Summary
Failed well-capping attempts following offshore-well blowouts undergoing worst case discharge (WCD) can lead to fluid-driven tensile failures (de facto hydraulic fracture initiations). Subsequent propagation of these fractures may lead to broaching of overburden-rock-formation layers and even the seafloor, providing pathways for reservoir hydrocarbons to escape into the seawater. After capping stack shut-in, the pressure buildup in the fluid column inside the wellbore exposes vulnerable locations to tensile (Mode I) failure. If this shut-in wellbore pressure exceeds the formation breakdown pressure (FBP) in any of the exposed-rock-formation layers, a fracture will initiate and will continue to propagate as long as sufficient energy is provided by the reservoir. Scenarios where the propagating fracture(s) broached the seafloor in the past led to severe environmental impacts, disturbing the local ecology. The quintessential example is Union Oil’s 1969 “A-21 Well” blowout in California’s Santa Barbara Channel, where subsequent well-capping attempts led to multiple broaching instances on the seafloor near the well with thousands of hydrocarbon gallons gushing into the seawater (observable from the sea surface as “oil boilups”).

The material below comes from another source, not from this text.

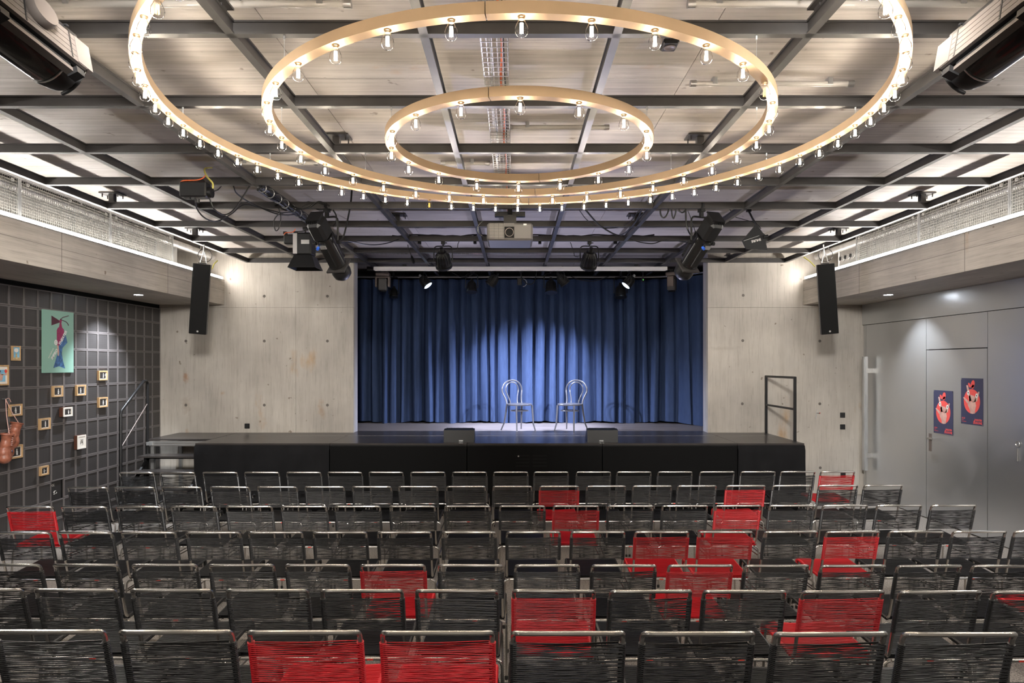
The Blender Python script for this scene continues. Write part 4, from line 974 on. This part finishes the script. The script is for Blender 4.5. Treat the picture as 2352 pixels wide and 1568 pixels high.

In this paper, numerical modeling is performed on a hypothetical case study using deepwater Gulf of Mexico parameters in order to evaluate the likelihood of a similar scenario by modeling a planar-fracture propagation longitudinally-to-the-wellbore, upon well capping. A workflow is developed that integrates post-blowout WCD flowrate and volume estimations, fracture initiation and propagation modeling following the capping stack shut-in, pertaining to a “cap-and-contain” strategy (including predictions in regard to seafloor broaching), along with relief-well intersection followed by kill-weight-mud injection. The casing-shoe depth is the presumed location of fracture initiation, assuming perfect integrity of all casedhole sections above it. Several sensitivity analyses are performed to investigate the impact of the casing-shoe depth, along with the stiffness of the overburden-rock-formation layer, and the post-blowout-discharge duration on the resultant fracture growth. Finally, the mud density and pump flowrate necessary to compensate the oil column to successfully kill the blown well are quantitatively assessed.